## What the exercise asks
Take the entries below and reproduce them word for word.

Data entries:
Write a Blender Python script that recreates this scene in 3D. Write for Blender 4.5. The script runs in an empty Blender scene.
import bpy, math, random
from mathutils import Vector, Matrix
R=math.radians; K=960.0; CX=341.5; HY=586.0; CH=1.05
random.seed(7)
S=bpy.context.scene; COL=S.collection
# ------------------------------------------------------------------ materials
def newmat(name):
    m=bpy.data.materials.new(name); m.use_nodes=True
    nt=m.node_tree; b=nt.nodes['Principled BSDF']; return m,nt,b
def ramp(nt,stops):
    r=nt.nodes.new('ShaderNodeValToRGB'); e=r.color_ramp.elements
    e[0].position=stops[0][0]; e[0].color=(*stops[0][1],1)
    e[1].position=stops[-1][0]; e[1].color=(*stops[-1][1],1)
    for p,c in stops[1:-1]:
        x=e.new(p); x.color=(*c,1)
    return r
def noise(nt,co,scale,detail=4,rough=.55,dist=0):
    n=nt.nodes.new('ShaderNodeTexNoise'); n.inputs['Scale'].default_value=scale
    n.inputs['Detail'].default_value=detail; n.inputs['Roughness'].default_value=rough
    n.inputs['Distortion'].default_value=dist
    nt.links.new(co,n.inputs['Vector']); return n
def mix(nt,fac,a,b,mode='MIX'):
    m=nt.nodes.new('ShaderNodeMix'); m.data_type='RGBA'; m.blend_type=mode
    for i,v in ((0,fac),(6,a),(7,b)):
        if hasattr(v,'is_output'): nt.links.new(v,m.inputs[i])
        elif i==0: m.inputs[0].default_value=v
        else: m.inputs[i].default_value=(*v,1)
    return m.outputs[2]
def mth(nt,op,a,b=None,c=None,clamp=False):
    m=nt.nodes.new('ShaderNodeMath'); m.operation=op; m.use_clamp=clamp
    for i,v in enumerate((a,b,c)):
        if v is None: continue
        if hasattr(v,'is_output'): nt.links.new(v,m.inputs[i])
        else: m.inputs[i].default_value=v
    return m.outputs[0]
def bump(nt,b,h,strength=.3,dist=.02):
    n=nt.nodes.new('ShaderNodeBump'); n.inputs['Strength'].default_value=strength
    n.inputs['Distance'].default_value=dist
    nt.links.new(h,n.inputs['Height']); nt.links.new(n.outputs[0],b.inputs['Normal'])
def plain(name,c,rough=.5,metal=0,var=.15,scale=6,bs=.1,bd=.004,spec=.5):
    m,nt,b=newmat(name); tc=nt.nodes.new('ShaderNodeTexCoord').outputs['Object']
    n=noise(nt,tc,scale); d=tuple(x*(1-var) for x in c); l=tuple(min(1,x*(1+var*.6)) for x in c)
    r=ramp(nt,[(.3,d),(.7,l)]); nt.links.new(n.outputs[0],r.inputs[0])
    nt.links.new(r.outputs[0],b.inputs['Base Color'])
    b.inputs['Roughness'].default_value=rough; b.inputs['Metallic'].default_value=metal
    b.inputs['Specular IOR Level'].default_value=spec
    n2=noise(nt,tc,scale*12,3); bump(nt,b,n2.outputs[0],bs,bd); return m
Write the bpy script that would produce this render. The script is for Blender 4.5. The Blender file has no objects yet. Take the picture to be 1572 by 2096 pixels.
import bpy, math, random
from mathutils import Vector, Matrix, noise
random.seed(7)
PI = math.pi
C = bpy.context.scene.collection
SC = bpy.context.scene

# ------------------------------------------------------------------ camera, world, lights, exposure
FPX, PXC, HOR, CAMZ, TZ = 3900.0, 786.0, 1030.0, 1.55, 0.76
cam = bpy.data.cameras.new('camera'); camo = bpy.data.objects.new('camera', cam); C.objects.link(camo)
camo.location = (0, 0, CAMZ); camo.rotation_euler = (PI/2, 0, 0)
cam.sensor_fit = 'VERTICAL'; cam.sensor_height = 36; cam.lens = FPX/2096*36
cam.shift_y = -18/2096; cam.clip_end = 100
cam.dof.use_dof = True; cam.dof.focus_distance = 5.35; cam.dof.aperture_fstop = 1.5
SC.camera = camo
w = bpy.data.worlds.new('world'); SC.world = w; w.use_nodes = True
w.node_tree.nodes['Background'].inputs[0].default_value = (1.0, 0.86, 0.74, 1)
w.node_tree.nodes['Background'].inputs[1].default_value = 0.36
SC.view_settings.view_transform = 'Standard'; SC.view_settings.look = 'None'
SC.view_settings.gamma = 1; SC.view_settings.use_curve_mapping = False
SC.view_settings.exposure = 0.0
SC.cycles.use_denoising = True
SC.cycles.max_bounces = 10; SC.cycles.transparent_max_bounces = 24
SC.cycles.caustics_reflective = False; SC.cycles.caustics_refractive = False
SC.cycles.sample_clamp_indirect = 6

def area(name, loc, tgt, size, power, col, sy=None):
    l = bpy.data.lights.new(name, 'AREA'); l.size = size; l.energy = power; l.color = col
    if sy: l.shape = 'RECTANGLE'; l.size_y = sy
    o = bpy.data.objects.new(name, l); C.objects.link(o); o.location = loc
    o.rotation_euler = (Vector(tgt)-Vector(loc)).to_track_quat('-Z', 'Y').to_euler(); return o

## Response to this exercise
Write a Blender Python script that recreates this scene in 3D. Write for Blender 4.5. The script runs in an empty Blender scene.
import bpy, math, random
from mathutils import Vector, Matrix
R=math.radians; K=960.0; CX=341.5; HY=586.0; CH=1.05
random.seed(7)
S=bpy.context.scene; COL=S.collection
# ------------------------------------------------------------------ materials
def newmat(name):
    m=bpy.data.materials.new(name); m.use_nodes=True
    nt=m.node_tree; b=nt.nodes['Principled BSDF']; return m,nt,b
def ramp(nt,stops):
    r=nt.nodes.new('ShaderNodeValToRGB'); e=r.color_ramp.elements
    e[0].position=stops[0][0]; e[0].color=(*stops[0][1],1)
    e[1].position=stops[-1][0]; e[1].color=(*stops[-1][1],1)
    for p,c in stops[1:-1]:
        x=e.new(p); x.color=(*c,1)
    return r
def noise(nt,co,scale,detail=4,rough=.55,dist=0):
    n=nt.nodes.new('ShaderNodeTexNoise'); n.inputs['Scale'].default_value=scale
    n.inputs['Detail'].default_value=detail; n.inputs['Roughness'].default_value=rough
    n.inputs['Distortion'].default_value=dist
    nt.links.new(co,n.inputs['Vector']); return n
def mix(nt,fac,a,b,mode='MIX'):
    m=nt.nodes.new('ShaderNodeMix'); m.data_type='RGBA'; m.blend_type=mode
    for i,v in ((0,fac),(6,a),(7,b)):
        if hasattr(v,'is_output'): nt.links.new(v,m.inputs[i])
        elif i==0: m.inputs[0].default_value=v
        else: m.inputs[i].default_value=(*v,1)
    return m.outputs[2]
def mth(nt,op,a,b=None,c=None,clamp=False):
    m=nt.nodes.new('ShaderNodeMath'); m.operation=op; m.use_clamp=clamp
    for i,v in enumerate((a,b,c)):
        if v is None: continue
        if hasattr(v,'is_output'): nt.links.new(v,m.inputs[i])
        else: m.inputs[i].default_value=v
    return m.outputs[0]
def bump(nt,b,h,strength=.3,dist=.02):
    n=nt.nodes.new('ShaderNodeBump'); n.inputs['Strength'].default_value=strength
    n.inputs['Distance'].default_value=dist
    nt.links.new(h,n.inputs['Height']); nt.links.new(n.outputs[0],b.inputs['Normal'])
def plain(name,c,rough=.5,metal=0,var=.15,scale=6,bs=.1,bd=.004,spec=.5):
    m,nt,b=newmat(name); tc=nt.nodes.new('ShaderNodeTexCoord').outputs['Object']
    n=noise(nt,tc,scale); d=tuple(x*(1-var) for x in c); l=tuple(min(1,x*(1+var*.6)) for x in c)
    r=ramp(nt,[(.3,d),(.7,l)]); nt.links.new(n.outputs[0],r.inputs[0])
    nt.links.new(r.outputs[0],b.inputs['Base Color'])
    b.inputs['Roughness'].default_value=rough; b.inputs['Metallic'].default_value=metal
    b.inputs['Specular IOR Level'].default_value=spec
    n2=noise(nt,tc,scale*12,3); bump(nt,b,n2.outputs[0],bs,bd); return m
Write the bpy script that would produce this render. The script is for Blender 4.5. The Blender file has no objects yet. Take the picture to be 1572 by 2096 pixels.
import bpy, math, random
from mathutils import Vector, Matrix, noise
random.seed(7)
PI = math.pi
C = bpy.context.scene.collection
SC = bpy.context.scene

# ------------------------------------------------------------------ camera, world, lights, exposure
FPX, PXC, HOR, CAMZ, TZ = 3900.0, 786.0, 1030.0, 1.55, 0.76
cam = bpy.data.cameras.new('camera'); camo = bpy.data.objects.new('camera', cam); C.objects.link(camo)
camo.location = (0, 0, CAMZ); camo.rotation_euler = (PI/2, 0, 0)
cam.sensor_fit = 'VERTICAL'; cam.sensor_height = 36; cam.lens = FPX/2096*36
cam.shift_y = -18/2096; cam.clip_end = 100
cam.dof.use_dof = True; cam.dof.focus_distance = 5.35; cam.dof.aperture_fstop = 1.5
SC.camera = camo
w = bpy.data.worlds.new('world'); SC.world = w; w.use_nodes = True
w.node_tree.nodes['Background'].inputs[0].default_value = (1.0, 0.86, 0.74, 1)
w.node_tree.nodes['Background'].inputs[1].default_value = 0.36
SC.view_settings.view_transform = 'Standard'; SC.view_settings.look = 'None'
SC.view_settings.gamma = 1; SC.view_settings.use_curve_mapping = False
SC.view_settings.exposure = 0.0
SC.cycles.use_denoising = True
SC.cycles.max_bounces = 10; SC.cycles.transparent_max_bounces = 24
SC.cycles.caustics_reflective = False; SC.cycles.caustics_refractive = False
SC.cycles.sample_clamp_indirect = 6

def area(name, loc, tgt, size, power, col, sy=None):
    l = bpy.data.lights.new(name, 'AREA'); l.size = size; l.energy = power; l.color = col
    if sy: l.shape = 'RECTANGLE'; l.size_y = sy
    o = bpy.data.objects.new(name, l); C.objects.link(o); o.location = loc
    o.rotation_euler = (Vector(tgt)-Vector(loc)).to_track_quat('-Z', 'Y').to_euler(); return o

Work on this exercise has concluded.